Directions: Show every line that has the string "scene" in it.
▬▬▬▬▬▬▬▬▬▬
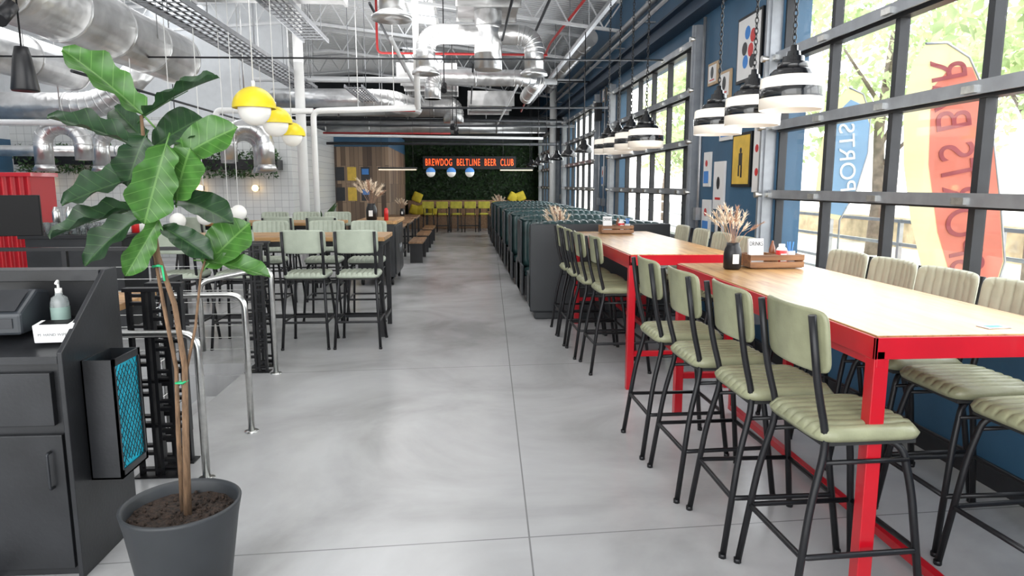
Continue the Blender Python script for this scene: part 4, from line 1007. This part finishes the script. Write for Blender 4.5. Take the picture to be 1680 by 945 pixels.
def flag(loc,poly,stripe,mats,lab,txt,tpos,trot,tsize,twidth,ysc=1):
    r=root("feather_flag",loc,lab,"flag",0,"feather flags")
    m=M(); n=len(poly)
    m.add([(x,0,z) for x,z in poly],[tuple(range(n))],0)
    m.add([(x,-.006,z) for x,z in stripe],[tuple(range(len(stripe)))],1)
    ob("banner",m,mats,r)
    pole=[(poly[0][0],0,-loc[2]-.05)]+[(x,0,z) for x,z in poly[:len(poly)//2+1]]
    ob("pole",M().tube(pole,.012,6),ALU,r)
    if txt: textob("lettering",txt,tsize,mats[2],r,(tpos[0],-.015,tpos[1]),trot,.002,1.0,width=twidth,flip=True,ysc=ysc)
k=.0058
def pp(L,cx,cy): return [((x-cx)*k,(cy-y)*k) for x,y in L]
P1=pp([(1655,480),(1672,400),(1655,310),(1632,210),(1605,120),(1575,70),(1535,48),(1500,50),(1480,80),(1472,150),(1480,240),(1500,330),(1530,420),(1560,475)],1560,250)
S1b=pp([(1515,120),(1545,85),(1580,85),(1605,130),(1630,210),(1652,310),(1668,400),(1652,470),(1620,420),(1580,430),(1548,350),(1522,240)],1560,250)
flag((4.6,6.3,1.75),P1,S1b,[FY,FR,FT],"yellow and red feather flag outside the window","SPORTS BAR",(0.05,.02),(PI/2,-PI/2-.2,0),.4,2.05,1.25)
P2=pp([(1385,350),(1410,300),(1425,240),(1425,180),(1410,145),(1385,135),(1360,160),(1345,220),(1340,300),(1355,345)],1385,250)
P2=[(x*1.35,z*1.35) for x,z in P2]
S2=[(x*.88+.03,z*.88-.04) for x,z in P2]
flag((4.9,8.7,1.95),P2,S2,[FY,FB,PAPER],"blue and yellow feather flag outside the window","SPORTS",(.03,-.05),(PI/2,-PI/2-.1,0),.3,1.0,1.0)

# ---------------------------------------------------------------- lights
w=bpy.data.worlds.new("world"); scene.world=w; w.use_nodes=True; t=w.node_tree; bg=t.nodes["Background"]
tc=N(t,"ShaderNodeTexCoord"); sp=N(t,"ShaderNodeSeparateXYZ"); t.links.new(tc.outputs["Generated"],sp.inputs[0])
r_=ramp(t,[(0,(.75,.74,.7)),(.5,(.95,.95,.92)),(1,(.82,.9,1))]); mr=N(t,"ShaderNodeMapRange"); mr.inputs[1].default_value=-1; t.links.new(sp.outputs['Z'],mr.inputs[0]); t.links.new(mr.outputs[0],r_.inputs[0]); t.links.new(r_.outputs[0],bg.inputs[0])
bg.inputs[1].default_value=4.0
def area(loc,rot,sx,sy,e,col=(1,1,1)):
    l=bpy.data.lights.new("area",'AREA'); l.shape='RECTANGLE'; l.size=sx; l.size_y=sy; l.energy=e; l.color=col
    o=bpy.data.objects.new("area_light",l); COL.objects.link(o); o.location=loc;o.rotation_euler=rot
for y,e in[(4,62),(10,82),(16,88),(22,22)]: area((-.8,y,4.5),(0,0,0),3,3,e,(1,.98,.95))
for y,e in[(7,62),(12,75),(17,45)]: area((-1.5,y,3.7),(PI,0,0),4,3,e)  # unseen uplights added as fill to brighten the ceiling
for y,e in[(6,62),(12,75)]: area((-6.5,y,4.6),(0,0,0),3,3,e)
for y,e in[(8,75),(13,65)]: area((-6.5,y,3.9),(PI,0,0),4,3,e)  # same added upward fill for the ceiling on the left side
for a,b in wins: area((WX-.18,(a+b)/2,2.1),(0,PI/2,0),2.2,b-a,105,(.93,.97,1))
area((-1.5,-1.5,3.2),(math.radians(65),0,0),5,2.5,90)  # unseen fill light added behind the camera
sn=bpy.data.lights.new("sun",'SUN'); sn.energy=3.4; sn.angle=.03; sn.color=(1,.95,.85); so=bpy.data.objects.new("sun",sn); COL.objects.link(so); so.rotation_euler=(math.radians(-15),math.radians(-42),0)

# ---------------------------------------------------------------- camera
cam=bpy.data.cameras.new("camera"); cam.lens=24; cam.sensor_width=36; cam.clip_start=.05; cam.clip_end=200
co=bpy.data.objects.new("camera",cam); COL.objects.link(co); co.location=(0,0,1.62); co.rotation_euler=(math.radians(90-8.58),0,math.radians(-3.83))
scene.camera=co
scene.view_settings.view_transform='Standard'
▬▬▬▬▬▬▬▬▬▬
Solved exercise:
Continue the Blender Python script for this scene: part 4, from line 1007. This part finishes the script. Write for Blender 4.5. Take the picture to be 1680 by 945 pixels.
w=bpy.data.worlds.new("world"); scene.world=w; w.use_nodes=True; t=w.node_tree; bg=t.nodes["Background"]
scene.camera=co
scene.view_settings.view_transform='Standard'